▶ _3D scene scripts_
++++++++++++++++++++
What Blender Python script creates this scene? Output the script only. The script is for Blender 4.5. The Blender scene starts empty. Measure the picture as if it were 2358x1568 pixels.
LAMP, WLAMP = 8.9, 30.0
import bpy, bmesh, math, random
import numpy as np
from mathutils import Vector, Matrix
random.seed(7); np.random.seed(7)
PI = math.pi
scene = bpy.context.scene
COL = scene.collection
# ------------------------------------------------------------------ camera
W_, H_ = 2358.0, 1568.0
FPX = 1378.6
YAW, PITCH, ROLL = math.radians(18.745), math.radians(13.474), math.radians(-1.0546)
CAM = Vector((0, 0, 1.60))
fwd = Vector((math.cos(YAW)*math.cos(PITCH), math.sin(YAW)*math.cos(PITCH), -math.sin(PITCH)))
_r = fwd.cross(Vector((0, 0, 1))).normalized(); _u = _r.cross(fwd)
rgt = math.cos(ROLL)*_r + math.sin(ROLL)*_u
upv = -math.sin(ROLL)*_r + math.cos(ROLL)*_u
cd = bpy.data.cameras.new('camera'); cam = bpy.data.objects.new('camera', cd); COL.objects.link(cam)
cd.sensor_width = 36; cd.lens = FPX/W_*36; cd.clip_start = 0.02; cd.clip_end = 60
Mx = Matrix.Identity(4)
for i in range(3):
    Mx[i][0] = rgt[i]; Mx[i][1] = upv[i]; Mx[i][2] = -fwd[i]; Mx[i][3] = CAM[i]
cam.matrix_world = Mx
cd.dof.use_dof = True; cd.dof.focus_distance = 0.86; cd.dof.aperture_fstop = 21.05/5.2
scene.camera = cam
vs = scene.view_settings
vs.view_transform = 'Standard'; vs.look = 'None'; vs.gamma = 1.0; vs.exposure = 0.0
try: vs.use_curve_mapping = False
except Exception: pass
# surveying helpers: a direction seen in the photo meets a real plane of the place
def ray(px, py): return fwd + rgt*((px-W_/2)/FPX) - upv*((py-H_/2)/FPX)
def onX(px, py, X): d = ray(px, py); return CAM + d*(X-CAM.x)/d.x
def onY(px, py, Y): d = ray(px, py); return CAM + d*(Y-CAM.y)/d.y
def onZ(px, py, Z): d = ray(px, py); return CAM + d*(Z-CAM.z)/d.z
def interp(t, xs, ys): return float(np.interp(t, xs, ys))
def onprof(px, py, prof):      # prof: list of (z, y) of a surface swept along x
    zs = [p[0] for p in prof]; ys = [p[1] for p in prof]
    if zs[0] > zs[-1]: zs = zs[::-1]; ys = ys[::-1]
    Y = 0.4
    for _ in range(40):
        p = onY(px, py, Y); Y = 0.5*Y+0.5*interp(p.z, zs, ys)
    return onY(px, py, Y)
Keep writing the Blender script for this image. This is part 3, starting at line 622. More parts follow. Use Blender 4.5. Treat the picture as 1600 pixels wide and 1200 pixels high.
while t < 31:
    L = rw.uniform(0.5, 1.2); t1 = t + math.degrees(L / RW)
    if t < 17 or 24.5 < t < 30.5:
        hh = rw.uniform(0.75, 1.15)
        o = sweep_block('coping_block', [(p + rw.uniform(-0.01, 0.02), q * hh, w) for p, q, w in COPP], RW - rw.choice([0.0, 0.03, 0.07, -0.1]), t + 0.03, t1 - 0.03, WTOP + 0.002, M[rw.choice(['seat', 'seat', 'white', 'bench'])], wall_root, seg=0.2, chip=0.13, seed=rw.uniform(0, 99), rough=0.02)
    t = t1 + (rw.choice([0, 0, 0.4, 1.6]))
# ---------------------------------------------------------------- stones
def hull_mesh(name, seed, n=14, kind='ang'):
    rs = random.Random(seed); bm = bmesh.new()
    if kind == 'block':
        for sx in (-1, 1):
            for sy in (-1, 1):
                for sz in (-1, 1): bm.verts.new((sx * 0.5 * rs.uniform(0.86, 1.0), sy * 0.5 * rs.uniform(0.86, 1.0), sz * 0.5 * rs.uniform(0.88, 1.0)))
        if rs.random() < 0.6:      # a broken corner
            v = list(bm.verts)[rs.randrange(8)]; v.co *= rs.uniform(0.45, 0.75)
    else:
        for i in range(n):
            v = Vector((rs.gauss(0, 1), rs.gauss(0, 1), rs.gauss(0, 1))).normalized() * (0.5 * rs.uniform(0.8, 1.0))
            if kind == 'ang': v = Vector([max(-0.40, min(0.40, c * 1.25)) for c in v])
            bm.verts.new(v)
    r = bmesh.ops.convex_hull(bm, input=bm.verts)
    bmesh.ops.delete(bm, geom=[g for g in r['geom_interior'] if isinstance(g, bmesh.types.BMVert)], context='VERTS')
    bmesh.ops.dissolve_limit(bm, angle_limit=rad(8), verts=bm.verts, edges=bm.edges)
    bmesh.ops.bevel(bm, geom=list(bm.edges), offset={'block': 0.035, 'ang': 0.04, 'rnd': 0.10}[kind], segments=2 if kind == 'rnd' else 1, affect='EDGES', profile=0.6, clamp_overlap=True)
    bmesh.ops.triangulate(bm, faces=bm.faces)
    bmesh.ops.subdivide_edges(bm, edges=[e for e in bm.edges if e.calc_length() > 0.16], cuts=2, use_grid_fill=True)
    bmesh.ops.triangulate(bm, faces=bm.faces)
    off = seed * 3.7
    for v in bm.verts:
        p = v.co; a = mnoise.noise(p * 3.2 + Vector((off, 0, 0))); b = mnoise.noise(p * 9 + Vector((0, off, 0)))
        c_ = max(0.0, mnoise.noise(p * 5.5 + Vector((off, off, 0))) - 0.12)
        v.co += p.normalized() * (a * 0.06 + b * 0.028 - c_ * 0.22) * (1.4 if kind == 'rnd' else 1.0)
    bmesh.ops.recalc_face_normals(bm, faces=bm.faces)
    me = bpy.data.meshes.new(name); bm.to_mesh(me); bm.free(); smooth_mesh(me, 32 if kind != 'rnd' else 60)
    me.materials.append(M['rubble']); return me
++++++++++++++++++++
Set down all of the entries exactly, please.

▶ _Exercise result_
What Blender Python script creates this scene? Output the script only. The script is for Blender 4.5. The Blender scene starts empty. Measure the picture as if it were 2358x1568 pixels.
LAMP, WLAMP = 8.9, 30.0
import bpy, bmesh, math, random
import numpy as np
from mathutils import Vector, Matrix
random.seed(7); np.random.seed(7)
PI = math.pi
scene = bpy.context.scene
COL = scene.collection
# ------------------------------------------------------------------ camera
W_, H_ = 2358.0, 1568.0
FPX = 1378.6
YAW, PITCH, ROLL = math.radians(18.745), math.radians(13.474), math.radians(-1.0546)
CAM = Vector((0, 0, 1.60))
fwd = Vector((math.cos(YAW)*math.cos(PITCH), math.sin(YAW)*math.cos(PITCH), -math.sin(PITCH)))
_r = fwd.cross(Vector((0, 0, 1))).normalized(); _u = _r.cross(fwd)
rgt = math.cos(ROLL)*_r + math.sin(ROLL)*_u
upv = -math.sin(ROLL)*_r + math.cos(ROLL)*_u
cd = bpy.data.cameras.new('camera'); cam = bpy.data.objects.new('camera', cd); COL.objects.link(cam)
cd.sensor_width = 36; cd.lens = FPX/W_*36; cd.clip_start = 0.02; cd.clip_end = 60
Mx = Matrix.Identity(4)
for i in range(3):
    Mx[i][0] = rgt[i]; Mx[i][1] = upv[i]; Mx[i][2] = -fwd[i]; Mx[i][3] = CAM[i]
cam.matrix_world = Mx
cd.dof.use_dof = True; cd.dof.focus_distance = 0.86; cd.dof.aperture_fstop = 21.05/5.2
scene.camera = cam
vs = scene.view_settings
vs.view_transform = 'Standard'; vs.look = 'None'; vs.gamma = 1.0; vs.exposure = 0.0
try: vs.use_curve_mapping = False
except Exception: pass
# surveying helpers: a direction seen in the photo meets a real plane of the place
def ray(px, py): return fwd + rgt*((px-W_/2)/FPX) - upv*((py-H_/2)/FPX)
def onX(px, py, X): d = ray(px, py); return CAM + d*(X-CAM.x)/d.x
def onY(px, py, Y): d = ray(px, py); return CAM + d*(Y-CAM.y)/d.y
def onZ(px, py, Z): d = ray(px, py); return CAM + d*(Z-CAM.z)/d.z
def interp(t, xs, ys): return float(np.interp(t, xs, ys))
def onprof(px, py, prof):      # prof: list of (z, y) of a surface swept along x
    zs = [p[0] for p in prof]; ys = [p[1] for p in prof]
    if zs[0] > zs[-1]: zs = zs[::-1]; ys = ys[::-1]
    Y = 0.4
    for _ in range(40):
        p = onY(px, py, Y); Y = 0.5*Y+0.5*interp(p.z, zs, ys)
    return onY(px, py, Y)
Keep writing the Blender script for this image. This is part 3, starting at line 622. More parts follow. Use Blender 4.5. Treat the picture as 1600 pixels wide and 1200 pixels high.
while t < 31:
    L = rw.uniform(0.5, 1.2); t1 = t + math.degrees(L / RW)
    if t < 17 or 24.5 < t < 30.5:
        hh = rw.uniform(0.75, 1.15)
        o = sweep_block('coping_block', [(p + rw.uniform(-0.01, 0.02), q * hh, w) for p, q, w in COPP], RW - rw.choice([0.0, 0.03, 0.07, -0.1]), t + 0.03, t1 - 0.03, WTOP + 0.002, M[rw.choice(['seat', 'seat', 'white', 'bench'])], wall_root, seg=0.2, chip=0.13, seed=rw.uniform(0, 99), rough=0.02)
    t = t1 + (rw.choice([0, 0, 0.4, 1.6]))
# ---------------------------------------------------------------- stones
def hull_mesh(name, seed, n=14, kind='ang'):
    rs = random.Random(seed); bm = bmesh.new()
    if kind == 'block':
        for sx in (-1, 1):
            for sy in (-1, 1):
                for sz in (-1, 1): bm.verts.new((sx * 0.5 * rs.uniform(0.86, 1.0), sy * 0.5 * rs.uniform(0.86, 1.0), sz * 0.5 * rs.uniform(0.88, 1.0)))
        if rs.random() < 0.6:      # a broken corner
            v = list(bm.verts)[rs.randrange(8)]; v.co *= rs.uniform(0.45, 0.75)
    else:
        for i in range(n):
            v = Vector((rs.gauss(0, 1), rs.gauss(0, 1), rs.gauss(0, 1))).normalized() * (0.5 * rs.uniform(0.8, 1.0))
            if kind == 'ang': v = Vector([max(-0.40, min(0.40, c * 1.25)) for c in v])
            bm.verts.new(v)
    r = bmesh.ops.convex_hull(bm, input=bm.verts)
    bmesh.ops.delete(bm, geom=[g for g in r['geom_interior'] if isinstance(g, bmesh.types.BMVert)], context='VERTS')
    bmesh.ops.dissolve_limit(bm, angle_limit=rad(8), verts=bm.verts, edges=bm.edges)
    bmesh.ops.bevel(bm, geom=list(bm.edges), offset={'block': 0.035, 'ang': 0.04, 'rnd': 0.10}[kind], segments=2 if kind == 'rnd' else 1, affect='EDGES', profile=0.6, clamp_overlap=True)
    bmesh.ops.triangulate(bm, faces=bm.faces)
    bmesh.ops.subdivide_edges(bm, edges=[e for e in bm.edges if e.calc_length() > 0.16], cuts=2, use_grid_fill=True)
    bmesh.ops.triangulate(bm, faces=bm.faces)
    off = seed * 3.7
    for v in bm.verts:
        p = v.co; a = mnoise.noise(p * 3.2 + Vector((off, 0, 0))); b = mnoise.noise(p * 9 + Vector((0, off, 0)))
        c_ = max(0.0, mnoise.noise(p * 5.5 + Vector((off, off, 0))) - 0.12)
        v.co += p.normalized() * (a * 0.06 + b * 0.028 - c_ * 0.22) * (1.4 if kind == 'rnd' else 1.0)
    bmesh.ops.recalc_face_normals(bm, faces=bm.faces)
    me = bpy.data.meshes.new(name); bm.to_mesh(me); bm.free(); smooth_mesh(me, 32 if kind != 'rnd' else 60)
    me.materials.append(M['rubble']); return me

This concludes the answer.